(PROBLEM REQUIREMENTS) Repeat the lines that follow, leaving nothing out.

(DATA SHOWN)
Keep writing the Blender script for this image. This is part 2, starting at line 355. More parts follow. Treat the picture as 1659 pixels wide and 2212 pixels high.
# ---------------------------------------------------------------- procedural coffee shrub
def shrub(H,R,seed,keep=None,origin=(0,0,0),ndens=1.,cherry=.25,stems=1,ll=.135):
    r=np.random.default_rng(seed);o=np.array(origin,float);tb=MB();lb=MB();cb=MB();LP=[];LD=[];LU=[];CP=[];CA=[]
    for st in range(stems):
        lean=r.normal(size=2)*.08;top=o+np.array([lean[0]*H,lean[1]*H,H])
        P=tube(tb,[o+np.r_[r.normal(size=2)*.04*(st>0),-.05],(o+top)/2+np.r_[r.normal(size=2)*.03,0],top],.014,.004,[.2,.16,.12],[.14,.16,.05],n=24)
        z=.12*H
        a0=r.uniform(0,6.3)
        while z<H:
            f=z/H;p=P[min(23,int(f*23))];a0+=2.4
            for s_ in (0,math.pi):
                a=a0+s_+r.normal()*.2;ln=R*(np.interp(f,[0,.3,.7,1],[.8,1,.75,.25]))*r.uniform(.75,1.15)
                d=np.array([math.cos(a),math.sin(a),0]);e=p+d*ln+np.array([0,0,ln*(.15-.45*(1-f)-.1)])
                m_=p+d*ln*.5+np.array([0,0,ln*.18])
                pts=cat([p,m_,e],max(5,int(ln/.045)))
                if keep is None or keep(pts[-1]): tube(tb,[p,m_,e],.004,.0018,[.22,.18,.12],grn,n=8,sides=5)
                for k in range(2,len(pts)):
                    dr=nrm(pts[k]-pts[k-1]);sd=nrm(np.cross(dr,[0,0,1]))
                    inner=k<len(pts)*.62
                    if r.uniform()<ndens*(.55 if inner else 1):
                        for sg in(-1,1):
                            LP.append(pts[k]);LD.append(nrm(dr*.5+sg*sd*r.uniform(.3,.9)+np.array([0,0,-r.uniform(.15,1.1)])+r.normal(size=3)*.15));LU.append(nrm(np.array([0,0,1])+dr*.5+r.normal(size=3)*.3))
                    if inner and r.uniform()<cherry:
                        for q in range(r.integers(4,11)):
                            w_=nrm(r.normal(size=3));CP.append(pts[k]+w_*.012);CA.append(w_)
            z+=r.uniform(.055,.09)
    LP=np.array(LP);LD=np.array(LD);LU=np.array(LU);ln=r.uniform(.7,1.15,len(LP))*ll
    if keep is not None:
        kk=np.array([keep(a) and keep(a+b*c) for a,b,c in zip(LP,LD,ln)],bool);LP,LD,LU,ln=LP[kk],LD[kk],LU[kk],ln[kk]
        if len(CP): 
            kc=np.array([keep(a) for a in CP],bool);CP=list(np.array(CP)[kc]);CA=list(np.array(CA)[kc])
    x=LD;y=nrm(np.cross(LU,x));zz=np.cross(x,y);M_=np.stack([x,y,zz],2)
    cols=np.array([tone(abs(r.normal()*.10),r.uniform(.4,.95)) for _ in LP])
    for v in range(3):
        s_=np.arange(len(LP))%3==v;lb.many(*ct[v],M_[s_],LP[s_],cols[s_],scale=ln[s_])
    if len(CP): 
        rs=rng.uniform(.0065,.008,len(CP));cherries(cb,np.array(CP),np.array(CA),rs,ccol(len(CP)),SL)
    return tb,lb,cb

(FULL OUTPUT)
Keep writing the Blender script for this image. This is part 2, starting at line 355. More parts follow. Treat the picture as 1659 pixels wide and 2212 pixels high.
# ---------------------------------------------------------------- procedural coffee shrub
def shrub(H,R,seed,keep=None,origin=(0,0,0),ndens=1.,cherry=.25,stems=1,ll=.135):
    r=np.random.default_rng(seed);o=np.array(origin,float);tb=MB();lb=MB();cb=MB();LP=[];LD=[];LU=[];CP=[];CA=[]
    for st in range(stems):
        lean=r.normal(size=2)*.08;top=o+np.array([lean[0]*H,lean[1]*H,H])
        P=tube(tb,[o+np.r_[r.normal(size=2)*.04*(st>0),-.05],(o+top)/2+np.r_[r.normal(size=2)*.03,0],top],.014,.004,[.2,.16,.12],[.14,.16,.05],n=24)
        z=.12*H
        a0=r.uniform(0,6.3)
        while z<H:
            f=z/H;p=P[min(23,int(f*23))];a0+=2.4
            for s_ in (0,math.pi):
                a=a0+s_+r.normal()*.2;ln=R*(np.interp(f,[0,.3,.7,1],[.8,1,.75,.25]))*r.uniform(.75,1.15)
                d=np.array([math.cos(a),math.sin(a),0]);e=p+d*ln+np.array([0,0,ln*(.15-.45*(1-f)-.1)])
                m_=p+d*ln*.5+np.array([0,0,ln*.18])
                pts=cat([p,m_,e],max(5,int(ln/.045)))
                if keep is None or keep(pts[-1]): tube(tb,[p,m_,e],.004,.0018,[.22,.18,.12],grn,n=8,sides=5)
                for k in range(2,len(pts)):
                    dr=nrm(pts[k]-pts[k-1]);sd=nrm(np.cross(dr,[0,0,1]))
                    inner=k<len(pts)*.62
                    if r.uniform()<ndens*(.55 if inner else 1):
                        for sg in(-1,1):
                            LP.append(pts[k]);LD.append(nrm(dr*.5+sg*sd*r.uniform(.3,.9)+np.array([0,0,-r.uniform(.15,1.1)])+r.normal(size=3)*.15));LU.append(nrm(np.array([0,0,1])+dr*.5+r.normal(size=3)*.3))
                    if inner and r.uniform()<cherry:
                        for q in range(r.integers(4,11)):
                            w_=nrm(r.normal(size=3));CP.append(pts[k]+w_*.012);CA.append(w_)
            z+=r.uniform(.055,.09)
    LP=np.array(LP);LD=np.array(LD);LU=np.array(LU);ln=r.uniform(.7,1.15,len(LP))*ll
    if keep is not None:
        kk=np.array([keep(a) and keep(a+b*c) for a,b,c in zip(LP,LD,ln)],bool);LP,LD,LU,ln=LP[kk],LD[kk],LU[kk],ln[kk]
        if len(CP): 
            kc=np.array([keep(a) for a in CP],bool);CP=list(np.array(CP)[kc]);CA=list(np.array(CA)[kc])
    x=LD;y=nrm(np.cross(LU,x));zz=np.cross(x,y);M_=np.stack([x,y,zz],2)
    cols=np.array([tone(abs(r.normal()*.10),r.uniform(.4,.95)) for _ in LP])
    for v in range(3):
        s_=np.arange(len(LP))%3==v;lb.many(*ct[v],M_[s_],LP[s_],cols[s_],scale=ln[s_])
    if len(CP): 
        rs=rng.uniform(.0065,.008,len(CP));cherries(cb,np.array(CP),np.array(CA),rs,ccol(len(CP)),SL)
    return tb,lb,cb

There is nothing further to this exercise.